Data excerpt:
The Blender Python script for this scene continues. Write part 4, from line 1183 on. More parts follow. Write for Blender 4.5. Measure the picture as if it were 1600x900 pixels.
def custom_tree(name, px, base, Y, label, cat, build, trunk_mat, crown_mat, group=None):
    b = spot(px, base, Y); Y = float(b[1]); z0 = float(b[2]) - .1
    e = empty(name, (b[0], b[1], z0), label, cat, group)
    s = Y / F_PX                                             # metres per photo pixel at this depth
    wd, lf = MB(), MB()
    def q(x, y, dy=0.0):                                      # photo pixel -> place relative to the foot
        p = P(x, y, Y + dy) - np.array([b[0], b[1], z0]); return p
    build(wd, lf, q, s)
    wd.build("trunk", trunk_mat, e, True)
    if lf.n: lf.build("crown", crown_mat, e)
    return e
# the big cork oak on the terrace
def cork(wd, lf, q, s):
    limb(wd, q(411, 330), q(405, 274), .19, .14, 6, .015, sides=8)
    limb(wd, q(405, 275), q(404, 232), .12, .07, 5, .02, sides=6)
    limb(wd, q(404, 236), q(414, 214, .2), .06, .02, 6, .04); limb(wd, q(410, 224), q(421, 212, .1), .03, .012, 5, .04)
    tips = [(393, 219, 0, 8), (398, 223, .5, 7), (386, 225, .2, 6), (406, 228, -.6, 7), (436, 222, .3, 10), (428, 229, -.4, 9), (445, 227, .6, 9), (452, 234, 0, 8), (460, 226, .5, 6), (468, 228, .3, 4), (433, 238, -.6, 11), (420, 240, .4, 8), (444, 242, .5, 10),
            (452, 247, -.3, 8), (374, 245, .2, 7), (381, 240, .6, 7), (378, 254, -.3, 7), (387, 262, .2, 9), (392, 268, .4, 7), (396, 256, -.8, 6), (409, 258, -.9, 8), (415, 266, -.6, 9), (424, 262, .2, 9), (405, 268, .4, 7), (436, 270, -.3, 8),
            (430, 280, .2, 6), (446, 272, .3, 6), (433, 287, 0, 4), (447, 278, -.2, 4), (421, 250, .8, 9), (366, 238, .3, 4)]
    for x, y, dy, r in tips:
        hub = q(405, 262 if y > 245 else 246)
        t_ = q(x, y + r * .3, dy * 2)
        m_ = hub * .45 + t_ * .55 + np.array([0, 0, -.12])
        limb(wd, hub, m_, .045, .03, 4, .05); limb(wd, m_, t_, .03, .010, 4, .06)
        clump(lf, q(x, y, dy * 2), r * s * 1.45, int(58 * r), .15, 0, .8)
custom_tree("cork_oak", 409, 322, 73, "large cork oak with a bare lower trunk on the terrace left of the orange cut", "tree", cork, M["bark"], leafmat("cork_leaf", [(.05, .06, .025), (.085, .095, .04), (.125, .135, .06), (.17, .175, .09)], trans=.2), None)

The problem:
Quote every line of the data, word for word.

Exercise answer:
The Blender Python script for this scene continues. Write part 4, from line 1183 on. More parts follow. Write for Blender 4.5. Measure the picture as if it were 1600x900 pixels.
def custom_tree(name, px, base, Y, label, cat, build, trunk_mat, crown_mat, group=None):
    b = spot(px, base, Y); Y = float(b[1]); z0 = float(b[2]) - .1
    e = empty(name, (b[0], b[1], z0), label, cat, group)
    s = Y / F_PX                                             # metres per photo pixel at this depth
    wd, lf = MB(), MB()
    def q(x, y, dy=0.0):                                      # photo pixel -> place relative to the foot
        p = P(x, y, Y + dy) - np.array([b[0], b[1], z0]); return p
    build(wd, lf, q, s)
    wd.build("trunk", trunk_mat, e, True)
    if lf.n: lf.build("crown", crown_mat, e)
    return e
# the big cork oak on the terrace
def cork(wd, lf, q, s):
    limb(wd, q(411, 330), q(405, 274), .19, .14, 6, .015, sides=8)
    limb(wd, q(405, 275), q(404, 232), .12, .07, 5, .02, sides=6)
    limb(wd, q(404, 236), q(414, 214, .2), .06, .02, 6, .04); limb(wd, q(410, 224), q(421, 212, .1), .03, .012, 5, .04)
    tips = [(393, 219, 0, 8), (398, 223, .5, 7), (386, 225, .2, 6), (406, 228, -.6, 7), (436, 222, .3, 10), (428, 229, -.4, 9), (445, 227, .6, 9), (452, 234, 0, 8), (460, 226, .5, 6), (468, 228, .3, 4), (433, 238, -.6, 11), (420, 240, .4, 8), (444, 242, .5, 10),
            (452, 247, -.3, 8), (374, 245, .2, 7), (381, 240, .6, 7), (378, 254, -.3, 7), (387, 262, .2, 9), (392, 268, .4, 7), (396, 256, -.8, 6), (409, 258, -.9, 8), (415, 266, -.6, 9), (424, 262, .2, 9), (405, 268, .4, 7), (436, 270, -.3, 8),
            (430, 280, .2, 6), (446, 272, .3, 6), (433, 287, 0, 4), (447, 278, -.2, 4), (421, 250, .8, 9), (366, 238, .3, 4)]
    for x, y, dy, r in tips:
        hub = q(405, 262 if y > 245 else 246)
        t_ = q(x, y + r * .3, dy * 2)
        m_ = hub * .45 + t_ * .55 + np.array([0, 0, -.12])
        limb(wd, hub, m_, .045, .03, 4, .05); limb(wd, m_, t_, .03, .010, 4, .06)
        clump(lf, q(x, y, dy * 2), r * s * 1.45, int(58 * r), .15, 0, .8)
custom_tree("cork_oak", 409, 322, 73, "large cork oak with a bare lower trunk on the terrace left of the orange cut", "tree", cork, M["bark"], leafmat("cork_leaf", [(.05, .06, .025), (.085, .095, .04), (.125, .135, .06), (.17, .175, .09)], trans=.2), None)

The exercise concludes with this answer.